O ministro Luiz Edson Fachin abriu a divergência ao voto do relator, ministro Marco Aurélio. De acordo com ele, a ementa não representava a síntese dos votos de 2013. “Se se reputar por entender obrigatória sempre a degravação, isso reflete com toda a coerência o entendimento do relator. Mas determinar que é sempre obrigatória pode não refletir os votos vencedores no conjunto”, apontou Fachin.

No caso em questão, em 2013, o STF confirmou, também por maioria, a decisão do ministro Marco Aurélio que garantiu ao parlamentar o direito à transcrição integral das interceptações telefônicas feitas na ação penal que respondia por suposta prática de corrupção e formação de quadrilha. Diante do acórdão, o MPF apresentou agravo regimental pedindo revisão da redação da ementa.

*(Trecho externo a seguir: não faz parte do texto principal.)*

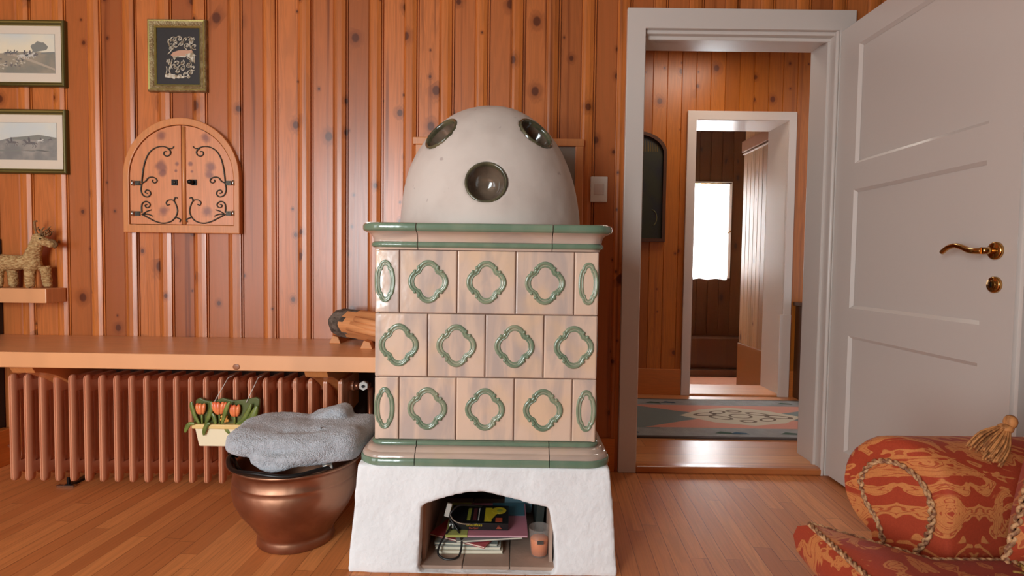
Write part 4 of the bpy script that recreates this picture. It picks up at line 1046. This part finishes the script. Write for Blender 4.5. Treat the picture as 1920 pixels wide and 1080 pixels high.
# ------------------------------------------------------------------ pictures on the wall
def framed(name, x0, x1, z0, z1, label, fw, mats, prof, mat_w, depth=.022):
    t = thing(name, ((x0+x1)/2, YB, z0), label, 'picture')
    mb = MB(); R_ = []
    for e, d, _ in prof:
        R_.append([(x0+e,YB-d,z0+e),(x1-e,YB-d,z0+e),(x1-e,YB-d,z1-e),(x0+e,YB-d,z1-e)])
    for k in range(len(R_)-1):
        mb.add(R_[k]+R_[k+1], [(j,(j+1)%4,4+(j+1)%4,4+j) for j in range(4)], prof[k][2])
    mb.add(R_[0],[(3,2,1,0)],0)
    build(mb,'frame',mats,t,merge=False); return t
PF = [(0,-.004,0),(0,.018,0),(.003,.023,0),(.007,.024,1),(.010,.022,1),(.0115,.019,0),(.017,.017,0),(.019,.013,1),(.0215,.012,1),(.0215,.006,0)]
sky1 = plain('print_sky', S(206,212,208), .6, col2=S(238,224,190), vscale=5)
field = plain('print_field', S(150,134,104), .7, col2=S(118,112,90), vscale=14)
field2 = plain('print_moor', S(150,142,128), .7, col2=S(110,106,98), vscale=16)
tree = flat('print_tree',(112,112,98)); horse = flat('print_white_horse',(206,200,186)); hdark = flat('print_dark_horse',(74,66,62)); rider = flat('print_rider',(52,42,44)); road = flat('print_road',(176,156,128)); hound = flat('print_hound',(200,186,158))
def horse_polys(x, z, s, flip=1):
    f = lambda P: [(x+flip*a*s, z+b_*s) for a, b_ in P]
    bod = f([(-1,.1),(-.9,.35),(-.3,.42),(.4,.38),(.75,.75),(1.0,.85),(1.25,.6),(1.2,.5),(.95,.55),(.8,.2),(.5,.0),(-.3,-.02),(-.8,.0)])
    legs = [f([(-.85,.05),(-.7,.0),(-1.05,-.35),(-.95,-.6),(-1.05,-.62),(-1.2,-.33)]), f([(-.6,.03),(-.45,.0),(-.6,-.35),(-.4,-.6),(-.5,-.62),(-.72,-.36)]), f([(.4,.05),(.6,.05),(.95,-.15),(.9,-.45),(.82,-.45),(.84,-.2)]), f([(.55,.1),(.72,.1),(1.2,.05),(1.35,-.15),(1.27,-.18),(1.15,-.04)]), f([(-1,.3),(-1.3,.2),(-1.45,-.05),(-1.3,.0),(-1.0,.15)])]
    man = f([(-.15,.38),(.2,.38),(.25,.6),(.3,.95),(.22,1.2),(.05,1.25),(-.05,1.1),(-.1,.8)])
    return bod, legs, man
for idx, (z0, z1) in enumerate(((1.664,1.949),(1.288,1.567))):
    lab = ['gilt framed hunting print with white horses and hounds, upper left of the wall','gilt framed hunting print with dark galloping horses, hung below the other print'][idx]
    x0, x1 = -2.46, -1.968
    t = framed('framed_print', x0, x1, z0, z1, lab, .02, [goldd_m, goldl_m], PF, 0)
    t['group'] = 'hunting prints at the left end of the wall'
    mb = MB(); ya = YB-.006; mb.add([(x0+.02,ya,z0+.02),(x1-.02,ya,z0+.02),(x1-.02,ya,z1-.02),(x0+.02,ya,z1-.02)],[(0,1,2,3)]); build(mb,'mount',[matb],t)
    mb = MB(); a0, a1, b0, b1 = x0+.045, x1-.053, z0+.062, z1-.056; W_ = a1-a0; H_ = b1-b0
    if idx: b0 += 0
    q = lambda u, v: (a0+u*W_, b0+v*H_)
    def pg(pts, mi, h): artpoly([q(u,v) for u,v in pts], mi, h, ya-.0004, mb)
    def pgw(pts, mi, h): artpoly(pts, mi, h, ya-.0004, mb)
    pg([(-.004,-.006),(1.004,-.006),(1.004,1.006),(-.004,1.006)],7,.0)
    pg([(0,0),(1,0),(1,1),(0,1)],0,.0002)
    if idx == 0:
        pg([(0,0),(1,0),(1,.52),(.7,.55),(.4,.5),(0,.53)],1,.0004)
        pg([(.55,.48),(.66,.42),(1,.12),(1,.07),(.6,.40),(.45,.46)],5,.0006)
        pg([(.74,.52)]+[(.83+.09*math.cos(a)*(1+.12*math.sin(5*a)), .64+.17*math.sin(a)*(1+.12*math.cos(7*a))) for a in [k*PI/12 for k in range(-1,14)]]+[(.75,.54)],2,.0006)
        pg([(0,.5),(0,.72),(.06,.7),(.1,.55),(.12,.48)],2,.0006)
        pg([(.85,.53),(1,.55),(1,.50),(.85,.49)],2,.0007)
        B_ = ((.66,.42,.036,1,3),(.72,.43,.033,1,3),(.55,.50,.022,1,4),(.48,.50,.022,1,4),(.30,.46,.036,1,4),(.16,.46,.036,1,3),(.79,.45,.016,1,4))
    else:
        pg([(0,0),(1,0),(1,.58),(.7,.64),(.5,.60),(.35,.50),(0,.54)],1,.0004)
        pg([(.5,.58),(.8,.68),(.95,.62),(1,.60),(1,.54),(.5,.54)],2,.0005)
        B_ = ((.50,.44,.034,-1,4),(.70,.42,.040,-1,4),(.82,.50,.020,1,3),(.93,.54,.014,1,4),(.24,.42,.036,-1,4),(.12,.44,.03,-1,3))
        for k in range(5): pg([(.1+.17*k,.2+.02*k),(.25+.17*k,.22),(.3+.15*k,.26),(.15+.15*k,.25)],2,.0006)
    for (u, v, s_, fl, mi) in B_:
        c = q(u,v); bo, lg_, man = horse_polys(c[0], c[1], s_*.62, fl)
        for l in lg_: pgw(l, mi, .0009)
        pgw(bo, mi, .0011); pgw(man, 6, .0013)
    rr = random.Random(idx)
    for k in range(44 if idx == 0 else 4):
        u, v = (rr.uniform(.1,.68), rr.uniform(.10,.36)) if idx == 0 else (rr.uniform(.1,.3), rr.uniform(.1,.2))
        c = q(u, v); s_ = .004
        pgw([(c[0]-s_,c[1]),(c[0]-s_*.8,c[1]+s_*.9),(c[0]+s_*.9,c[1]+s_),(c[0]+s_*1.3,c[1]+s_*1.6),(c[0]+s_*1.5,c[1]+s_*.6),(c[0]+s_,c[1]-s_),(c[0]+s_*.6,c[1]-s_),(c[0]+s_*.4,c[1])], 8 if k%3 else 4, .0009)
    build(mb,'print',[sky1, field if idx == 0 else field2, tree, horse, hdark, road, rider, flat('print_line',(130,124,112)), hound],t,merge=False)
    mgl = MATS.get('picture_glass')
    if not mgl:
        mgl, nt, b = nodes('picture_glass'); b.inputs['Base Color'].default_value=(1,1,1,1); b.inputs['Roughness'].default_value=.03; b.inputs['Alpha'].default_value=.06; b.inputs['Specular IOR Level'].default_value=.5
    mb = MB(); mb.box((x0+.02,YB-.0115,z0+.02),(x1-.02,YB-.0095,z1-.02)); build(mb,'glass',[mgl],t)
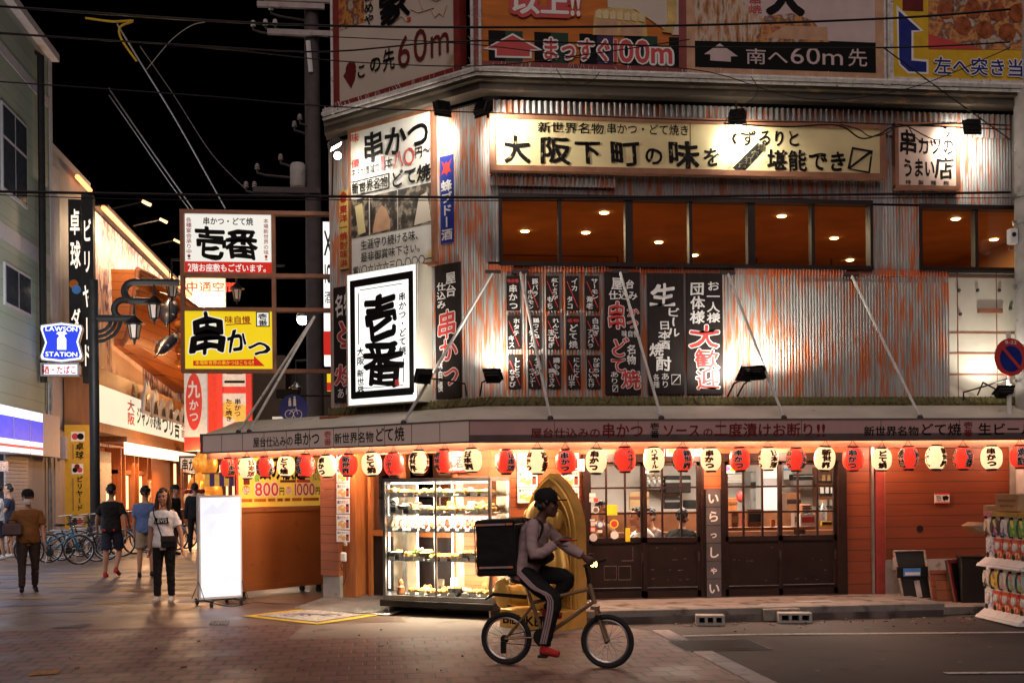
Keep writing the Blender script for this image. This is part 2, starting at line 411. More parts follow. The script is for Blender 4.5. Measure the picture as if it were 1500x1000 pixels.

O pedido foi negado por Marco Aurélio. O MPF impetrou, então, novo recurso, levando o caso ao Plenário. De acordo com o MPF, o texto não representava o que fora decidido pela maioria, “omitindo, assim, ao fim e ao cabo, o entendimento do Plenário do Supremo Tribunal Federal' no sentido de que a transcrição integral das escutas telefônicas não é uma providência obrigatória.”

Marco Aurélio, Ricardo Lewandowski, Celso de Mello e Dias Toffoli votaram pela manutenção da decisão do relator. Para eles, não havia obscuridade na decisão que justificasse um agravo. “Queria manifestar minha perplexidade nesta questão. A decisão da AP 508 não contém erro, obscuridade, contradição. É unívoca. Em nenhum momento o relator disse que seria necessário a gravação integral dos dados da interceptação telefônica”, disse Lewandowski.

O decano, ministro Celso de Mello, ressalvou ainda que tem sustentado reiteradas vezes que se exija a derivação completa das interceptações. “O material bruto deve ser sempre colocado à disposição, notadamente aquele que sofre persecução do Estado. Entendo inaceitável proceder a transcrição seletiva”, afirmou Celso de Mello. O decano afirmou que, para além do entendimento ter o “beneplácito de autores eminentes”, está previsto no Estatuto das Interceptações Telefônicas.

O presidente Dias Toffoli acrescentou que o relator havia determinado a transcrição e o MP se insurgiu contra ela. “A maioria assim o determinou. Passou-se o prazo do embargo, veio petição, nega-se que houve erro material, porque não há incongruência. Acompanho o relator”, afirmou. Marco Aurélio interveio. “A petição foi um gancho para se rediscutir a matéria, já que não havia mais prazo processual”, apontou.

A discussão ficou acalorada no momento em que os ministros definiam a nova redação. O ministro Luís Roberto Barroso afirmou que a ementa tinha, de fato, ambiguidade. O texto dizia que “a degravação consubstancia formalidade essencial a que os dados alvo da interceptação sejam considerados como prova”. “Não estamos inovando em nada, apenas acrescentando à proposição já existente um esclarecimento”, disse.

Lewandowski afirmou que, com a sugestão dada, poderiam criar “uma ambiguidade dentro da ambiguidade”. “Se eu amanhã determinar a degravação integral e vem uma parte, possivelmente o MP, e puxa esse acórdão e diz que o Plenário assim decidiu, de que não haveria necessidade da integralidade, vai estar ambíguo”, disse. O ministro afirmou, ainda, que mesmo os ministros com votos vencidos poderiam participar da definição do novo texto, “senão é a ditadura da maioria, e aqui temos construído teses em consenso”.